As for the rest, it wasn't my story, I told it as it was told to me.
 
@ian1978 You're being incredibly transphobic right now. If your family member is trans, do you know how much more likely they are to commit suicide? Please educate yourself and stop with the self-righteous indignation. You're not a victim.
 
@robbiedaug I'm really not. The whole point of my post was that kids are very much into following what their peers do, what the important adults in their lives do, and how they go from liking something to not liking it week by week.
 
@ian1978 I believe that you don't think you're transphobic, but many of the things you are saying are transphobic/homophobic. They're most likely things you learned from society and don't even realize are hurtful/harmful. It would be nearly impossible to live in a society that has our bigoted history and not possess latent homophobia/transphobia. It's not just you, I constantly have to be aware of the ingrained mentality I grew up with and challenge myself by listening to what people are telling me and by seeking out supportive resources and communities to help me weed out those biases that were put there without me even realizing. I know you don't think you are doing anything wrong, but please be open minded. Just the fact you got so defensive about the term 'cisgender' tells me you possess transphobia. You also once again conflate gender and sexuality by asking why you can't just be called "straight"; gender identity and sexual identity are completely independent of one another.

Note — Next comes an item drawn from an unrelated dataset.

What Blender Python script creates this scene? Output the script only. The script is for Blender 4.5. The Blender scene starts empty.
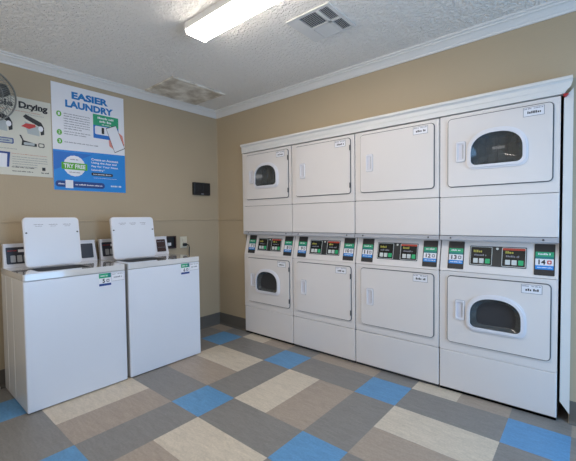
import bpy, bmesh, math, random
from mathutils import Vector, Matrix
random.seed(4)
C = bpy.context.scene
COL = C.collection
PI = math.pi

# ------------------------------------------------------------------ camera
FPX = 352.78
cam = bpy.data.cameras.new('camera')
cam.sensor_fit = 'HORIZONTAL'; cam.sensor_width = 36.0
cam.lens = FPX / 576 * 36.0
cam.clip_start = 0.02
cam_o = bpy.data.objects.new('camera', cam); COL.objects.link(cam_o)
yaw, pitch, roll = 0.7008, -0.0337, -0.0112
r0 = Vector((math.cos(yaw), math.sin(yaw), 0)); fh = Vector((-math.sin(yaw), math.cos(yaw), 0)); zz = Vector((0, 0, 1))
fw = fh * math.cos(pitch) + zz * math.sin(pitch); up = -fh * math.sin(pitch) + zz * math.cos(pitch)
rr = r0 * math.cos(roll) + up * math.sin(roll); uu = -r0 * math.sin(roll) + up * math.cos(roll)
M = Matrix((rr, uu, -fw)).transposed().to_4x4(); M.translation = Vector((3.3434, -2.6768, 1.2495))
cam_o.matrix_world = M
C.camera = cam_o

# ------------------------------------------------------------------ world, added lights, exposure
w = bpy.data.worlds.new('world'); C.world = w; w.use_nodes = True
bg = w.node_tree.nodes['Background']; bg.inputs[0].default_value = (0.62, 0.78, 1.0, 1); bg.inputs[1].default_value = 1.0

def area(name, loc, rot, sx, sy, power, color):
    l = bpy.data.lights.new(name, 'AREA'); l.shape = 'RECTANGLE'; l.size = sx; l.size_y = sy
    l.energy = power; l.color = color
    o = bpy.data.objects.new(name, l); COL.objects.link(o); o.location = loc; o.rotation_euler = rot
    return o
# added lights: cool daylight at an unseen doorway, warm fill at an unseen window
area('added_doorway_daylight', (4.75, -1.05, 1.08), (0, PI / 2 - 0.30, 0), 2.0, 1.15, 46, (0.28, 0.58, 1.0))
area('added_window_fill', (1.9, -4.05, 1.55), (PI / 2 + 0.55, 0, 0), 2.3, 1.25, 27, (1.0, 0.93, 0.86))
LAMP = 28.5
C.view_settings.view_transform = 'Standard'; C.view_settings.look = 'None'
C.view_settings.gamma = 1.0; C.view_settings.use_curve_mapping = False
C.view_settings.exposure = 0.0

# ------------------------------------------------------------------ materials
def lin(c):
    def f(v):
        v /= 255.0
        return v / 12.92 if v <= 0.04045 else ((v + 0.055) / 1.055) ** 2.4
    return (f(c[0]), f(c[1]), f(c[2]), 1.0)

def mat(name, rgb, rough=0.5, metal=0.0, noise=0.0, nscale=8.0, bump=0.0, bscale=60.0, coat=0.0, emit=None, estr=0.0, spec=0.5):
    m = bpy.data.materials.new(name); m.use_nodes = True
    nt = m.node_tree; b = nt.nodes['Principled BSDF']
    b.inputs['Roughness'].default_value = rough; b.inputs['Metallic'].default_value = metal
    b.inputs['Specular IOR Level'].default_value = spec
    b.inputs['Coat Weight'].default_value = coat
    col = lin(rgb)
    tc = nt.nodes.new('ShaderNodeTexCoord')
    n = nt.nodes.new('ShaderNodeTexNoise'); n.inputs['Scale'].default_value = nscale; n.inputs['Detail'].default_value = 4
    nt.links.new(tc.outputs['Object'], n.inputs['Vector'])
    mx = nt.nodes.new('ShaderNodeMix'); mx.data_type = 'RGBA'
    a = max(noise, 0.01)
    mx.inputs['A'].default_value = tuple(v * (1 - a) for v in col[:3]) + (1,)
    mx.inputs['B'].default_value = tuple(min(1, v * (1 + a)) for v in col[:3]) + (1,)
    nt.links.new(n.outputs['Fac'], mx.inputs['Factor']); nt.links.new(mx.outputs['Result'], b.inputs['Base Color'])
    if bump:
        n2 = nt.nodes.new('ShaderNodeTexNoise'); n2.inputs['Scale'].default_value = bscale; n2.inputs['Detail'].default_value = 3
        nt.links.new(tc.outputs['Object'], n2.inputs['Vector'])
        bp = nt.nodes.new('ShaderNodeBump'); bp.inputs['Strength'].default_value = bump; bp.inputs['Distance'].default_value = 0.01
        nt.links.new(n2.outputs['Fac'], bp.inputs['Height']); nt.links.new(bp.outputs['Normal'], b.inputs['Normal'])
    if emit:
        b.inputs['Emission Color'].default_value = lin(emit); b.inputs['Emission Strength'].default_value = estr
    return m

WALL = mat('beige_paint', (180, 162, 134), 0.62, noise=0.03, nscale=2.5, bump=0.10, bscale=90)
TRIM = mat('white_trim_paint', (224, 222, 218), 0.42, noise=0.02, nscale=6)
BASE = mat('grey_vinyl_base', (98, 93, 86), 0.5, noise=0.06)
ENAMEL = mat('white_enamel', (227, 221, 217), 0.28, noise=0.006, spec=0.45)
ENAMEL2 = mat('white_enamel_edge', (214, 214, 215), 0.32, noise=0.006)
DOORW = mat('white_enamel_door', (228, 222, 218), 0.26, noise=0.006, spec=0.45)
WASHW = mat('washer_enamel', (225, 229, 237), 0.24, noise=0.006)  # white enamel; base colour tinted blue to strengthen the daylight cast
DECK = mat('washer_deck_enamel', (214, 212, 210), 0.08, noise=0.006, coat=1.0)
WSIDE = mat('washer_side_enamel', (222, 220, 216), 0.2, noise=0.01)
PLAST = mat('white_plastic', (227, 226, 230), 0.38)
LEDGE = mat('grey_ledge', (172, 173, 178), 0.35)
GAP = mat('dark_seam', (52, 52, 54), 0.7)
GASKET = mat('grey_gasket', (78, 78, 80), 0.6)
DARK = mat('black_plastic', (26, 26, 28), 0.45)
PLATE = mat('charcoal_plate', (46, 43, 42), 0.5)
BOARD = mat('control_board', (40, 42, 42), 0.35)
SCREENM = mat('dark_screen', (18, 22, 20), 0.25)
STEEL = mat('brushed_steel', (150, 150, 150), 0.35, metal=0.9)
HANDIN = mat('handle_recess', (214, 213, 220), 0.35)
DRUM = mat('drum_steel', (96, 100, 98), 0.3, metal=0.85)
GREEN = mat('print_green', (38, 160, 112), 0.5)
LEAF = mat('print_leaf_green', (88, 172, 40), 0.5)
BLUE = mat('print_blue', (20, 110, 196), 0.45, noise=0.12, nscale=3)
SKYB = mat('print_sky_blue', (22, 134, 214), 0.45)
NAVY = mat('print_navy', (24, 60, 130), 0.45)
TEAL = mat('print_teal', (22, 122, 120), 0.45)
PAPER = mat('white_paper', (232, 232, 236), 0.45)
OFFW = mat('cream_paper', (216, 213, 198), 0.6)
INK = mat('black_ink', (28, 28, 32), 0.5)
GREYINK = mat('grey_ink', (128, 128, 136), 0.5)
BLUEINK = mat('blue_ink', (14, 118, 188), 0.5)
REDINK = mat('red_ink', (196, 52, 48), 0.5)
ORANGEINK = mat('orange_ink', (190, 120, 84), 0.5)
SKIN = mat('print_skin', (222, 142, 128), 0.5)
LED_Y = mat('led_yellow', (168, 162, 70), 0.5)
LED_R = mat('print_red_strip', (176, 60, 40), 0.5)
BTN_W = mat('button_white', (206, 210, 206), 0.45)
BTN_G = mat('button_green', (40, 172, 110), 0.45)
RED = mat('red_plastic', (186, 42, 44), 0.45)
FANM = mat('fan_grey', (132, 134, 130), 0.4, metal=0.35)
FANB = mat('fan_blade_grey', (74, 76, 74), 0.45)
IVORY = mat('ivory_plastic', (214, 206, 184), 0.45)
BROWN = mat('dark_brown_box', (62, 38, 34), 0.55)
HOSE = mat('white_hose', (208, 206, 200), 0.5)
REG = mat('register_white', (214, 213, 210), 0.5)
REGD = mat('register_dark', (84, 82, 80), 0.8)
HOUS = mat('fixture_white', (225, 224, 220), 0.4)
LENS = mat('lit_lens', (250, 248, 240), 0.4, emit=(255, 245, 234), estr=LAMP)

def glass_mat():
    m = bpy.data.materials.new('dark_door_glass'); m.use_nodes = True
    nt = m.node_tree; b = nt.nodes['Principled BSDF']
    b.inputs['Base Color'].default_value = (0.16, 0.17, 0.17, 1); b.inputs['Roughness'].default_value = 0.06
    b.inputs['IOR'].default_value = 1.5; b.inputs['Specular IOR Level'].default_value = 0.9
    tr = nt.nodes.new('ShaderNodeBsdfTransparent'); tr.inputs[0].default_value = (0.38, 0.40, 0.40, 1)
    mx = nt.nodes.new('ShaderNodeMixShader'); mx.inputs[0].default_value = 0.45
    nt.links.new(tr.outputs[0], mx.inputs[1]); nt.links.new(b.outputs[0], mx.inputs[2])
    nt.links.new(mx.outputs[0], nt.nodes['Material Output'].inputs[0])
    return m
GLASS = glass_mat()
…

What happens if your sister's child does identify as a boy? You're going to need to educate yourself on how to support them. Saying any one of the many unknowingly bigoted things you've said is potentially harmful to them. And it's clear you live in a bigoted community if the LGBTQ kids are being considered "outcasts". This child is going to need as much support and validation as they can get. Suicide rates for trans adolescents is a frightening reality that should not be brushed off, especially if they are relating to kids who practice self harm.